Oh, don’t forget concrete for roads. Remember when I-81 and portions of Route 11 were concrete? This lasts a long time, takes the weight, however, is very expensive. West Baltimore Street under the Norfolk Southern railroad bridge is concrete as this section cannot be repaved and which would reduce the height clearance. Another road paving application that is rarely used any more is a cold mix asphalt known as motor paving. This used to be popular for rural roads due to its cost effectiveness and elasticity (able to move without breaking off). This surface did require a tar and chip application every five years.

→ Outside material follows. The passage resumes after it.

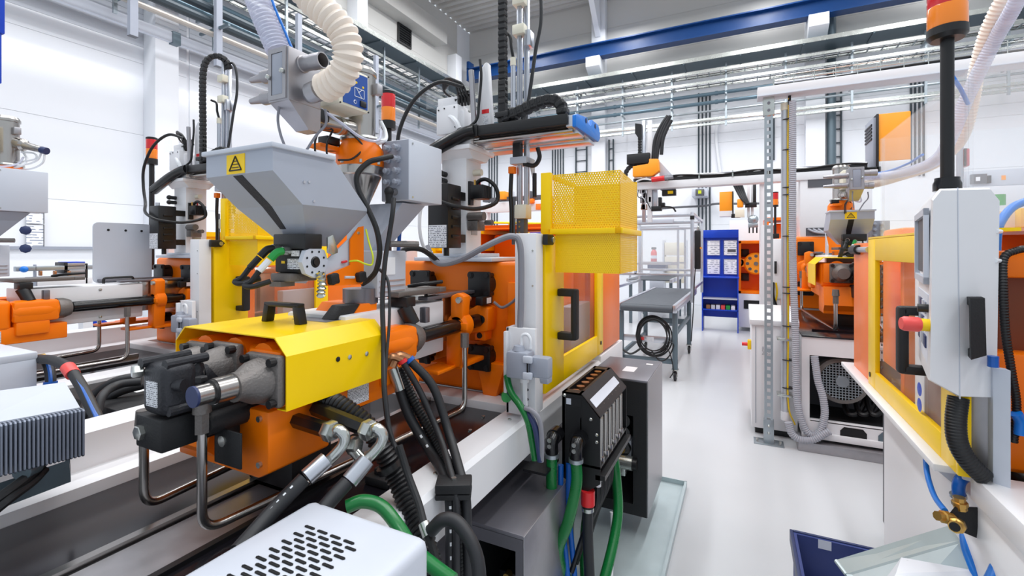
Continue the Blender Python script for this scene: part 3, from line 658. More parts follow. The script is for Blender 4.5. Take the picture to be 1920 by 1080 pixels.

If streets are in good condition, a sealing material known as ralumac micro-asphalt surface or nova chip may be applied. It gives an appearance of repaving with a life expectancy of 10 years (more or less) and is dust free. Oh, yes ... don’t forget about tar and chip surface treatment known as seal coating. This remains a cost effective rural road treatment due to the elasticity and use of the roads by agricultural equipment. Some municipalities spray a fog seal over the chipped stones a few weeks later to seal the system and give it a couple extra years of wear. Modern tar and chip application systems use much less stone chips than the former system where an employee would literally ride on the back of a dump truck and apply the stone, opening the door of the dump bed and applying it to the fresh oil on the road surface (temple spreading). Now, a motorized chip paver is used ... thank goodness. Greencastle used to use this product for its alleys. Fortunately, that practice was stopped many years ago.

So what funds are used by municipalities to pay for road maintenance? I’m sure you’re familiar with the gasoline tax. Stay tuned as I’ll write about “restricted” funding for roads, streets, and their maintenance along with future funding recommendations. Meanwhile, the sun is going down. Too cold to sit on the porch! So we’ll just await the start of the big game. It’s a beautiful sunset. We are certainly blessed.